PROBLEM REQUIREMENTS:
Quote every line of the material beneath this one.

━━━━━━━━━━━━━━━━

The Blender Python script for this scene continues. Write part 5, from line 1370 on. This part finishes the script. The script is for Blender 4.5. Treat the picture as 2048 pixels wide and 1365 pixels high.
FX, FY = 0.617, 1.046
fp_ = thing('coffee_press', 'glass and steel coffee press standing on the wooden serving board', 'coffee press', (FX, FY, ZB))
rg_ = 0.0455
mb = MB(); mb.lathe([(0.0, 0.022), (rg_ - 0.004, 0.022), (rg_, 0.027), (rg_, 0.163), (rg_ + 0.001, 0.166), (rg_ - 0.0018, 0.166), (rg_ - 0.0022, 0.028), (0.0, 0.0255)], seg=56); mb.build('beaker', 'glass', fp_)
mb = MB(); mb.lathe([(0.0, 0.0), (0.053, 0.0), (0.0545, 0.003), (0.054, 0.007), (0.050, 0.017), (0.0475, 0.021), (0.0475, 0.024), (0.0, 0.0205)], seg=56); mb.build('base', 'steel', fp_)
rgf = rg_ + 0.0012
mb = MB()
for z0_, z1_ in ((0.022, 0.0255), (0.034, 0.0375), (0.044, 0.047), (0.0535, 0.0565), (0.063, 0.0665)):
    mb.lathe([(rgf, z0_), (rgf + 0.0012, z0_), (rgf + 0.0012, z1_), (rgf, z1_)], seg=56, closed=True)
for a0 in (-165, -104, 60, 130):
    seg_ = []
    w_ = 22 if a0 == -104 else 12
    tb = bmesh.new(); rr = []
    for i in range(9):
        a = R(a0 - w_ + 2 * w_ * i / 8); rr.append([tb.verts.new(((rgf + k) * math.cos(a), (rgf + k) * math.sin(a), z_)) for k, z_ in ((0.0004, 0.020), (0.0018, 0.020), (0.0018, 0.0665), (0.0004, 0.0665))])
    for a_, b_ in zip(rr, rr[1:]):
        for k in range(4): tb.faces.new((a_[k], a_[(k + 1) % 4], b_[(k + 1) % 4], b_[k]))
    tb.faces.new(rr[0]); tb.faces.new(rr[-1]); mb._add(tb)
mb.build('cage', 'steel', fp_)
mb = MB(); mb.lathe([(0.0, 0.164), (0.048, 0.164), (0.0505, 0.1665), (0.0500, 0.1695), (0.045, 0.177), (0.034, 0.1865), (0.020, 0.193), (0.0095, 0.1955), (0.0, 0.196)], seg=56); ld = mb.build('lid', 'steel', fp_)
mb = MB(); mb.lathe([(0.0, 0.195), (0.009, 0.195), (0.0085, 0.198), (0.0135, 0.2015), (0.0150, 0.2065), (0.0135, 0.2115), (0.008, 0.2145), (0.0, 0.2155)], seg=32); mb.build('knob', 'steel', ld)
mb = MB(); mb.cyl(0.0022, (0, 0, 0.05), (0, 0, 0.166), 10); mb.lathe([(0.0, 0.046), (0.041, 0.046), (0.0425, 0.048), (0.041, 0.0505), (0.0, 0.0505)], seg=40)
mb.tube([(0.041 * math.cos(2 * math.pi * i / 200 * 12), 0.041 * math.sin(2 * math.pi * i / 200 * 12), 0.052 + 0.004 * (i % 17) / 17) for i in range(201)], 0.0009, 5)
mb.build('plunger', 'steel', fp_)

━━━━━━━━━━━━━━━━

ANSWER TO THIS TASK:
The Blender Python script for this scene continues. Write part 5, from line 1370 on. This part finishes the script. The script is for Blender 4.5. Treat the picture as 2048 pixels wide and 1365 pixels high.
FX, FY = 0.617, 1.046
fp_ = thing('coffee_press', 'glass and steel coffee press standing on the wooden serving board', 'coffee press', (FX, FY, ZB))
rg_ = 0.0455
mb = MB(); mb.lathe([(0.0, 0.022), (rg_ - 0.004, 0.022), (rg_, 0.027), (rg_, 0.163), (rg_ + 0.001, 0.166), (rg_ - 0.0018, 0.166), (rg_ - 0.0022, 0.028), (0.0, 0.0255)], seg=56); mb.build('beaker', 'glass', fp_)
mb = MB(); mb.lathe([(0.0, 0.0), (0.053, 0.0), (0.0545, 0.003), (0.054, 0.007), (0.050, 0.017), (0.0475, 0.021), (0.0475, 0.024), (0.0, 0.0205)], seg=56); mb.build('base', 'steel', fp_)
rgf = rg_ + 0.0012
mb = MB()
for z0_, z1_ in ((0.022, 0.0255), (0.034, 0.0375), (0.044, 0.047), (0.0535, 0.0565), (0.063, 0.0665)):
    mb.lathe([(rgf, z0_), (rgf + 0.0012, z0_), (rgf + 0.0012, z1_), (rgf, z1_)], seg=56, closed=True)
for a0 in (-165, -104, 60, 130):
    seg_ = []
    w_ = 22 if a0 == -104 else 12
    tb = bmesh.new(); rr = []
    for i in range(9):
        a = R(a0 - w_ + 2 * w_ * i / 8); rr.append([tb.verts.new(((rgf + k) * math.cos(a), (rgf + k) * math.sin(a), z_)) for k, z_ in ((0.0004, 0.020), (0.0018, 0.020), (0.0018, 0.0665), (0.0004, 0.0665))])
    for a_, b_ in zip(rr, rr[1:]):
        for k in range(4): tb.faces.new((a_[k], a_[(k + 1) % 4], b_[(k + 1) % 4], b_[k]))
    tb.faces.new(rr[0]); tb.faces.new(rr[-1]); mb._add(tb)
mb.build('cage', 'steel', fp_)
mb = MB(); mb.lathe([(0.0, 0.164), (0.048, 0.164), (0.0505, 0.1665), (0.0500, 0.1695), (0.045, 0.177), (0.034, 0.1865), (0.020, 0.193), (0.0095, 0.1955), (0.0, 0.196)], seg=56); ld = mb.build('lid', 'steel', fp_)
mb = MB(); mb.lathe([(0.0, 0.195), (0.009, 0.195), (0.0085, 0.198), (0.0135, 0.2015), (0.0150, 0.2065), (0.0135, 0.2115), (0.008, 0.2145), (0.0, 0.2155)], seg=32); mb.build('knob', 'steel', ld)
mb = MB(); mb.cyl(0.0022, (0, 0, 0.05), (0, 0, 0.166), 10); mb.lathe([(0.0, 0.046), (0.041, 0.046), (0.0425, 0.048), (0.041, 0.0505), (0.0, 0.0505)], seg=40)
mb.tube([(0.041 * math.cos(2 * math.pi * i / 200 * 12), 0.041 * math.sin(2 * math.pi * i / 200 * 12), 0.052 + 0.004 * (i % 17) / 17) for i in range(201)], 0.0009, 5)
mb.build('plunger', 'steel', fp_)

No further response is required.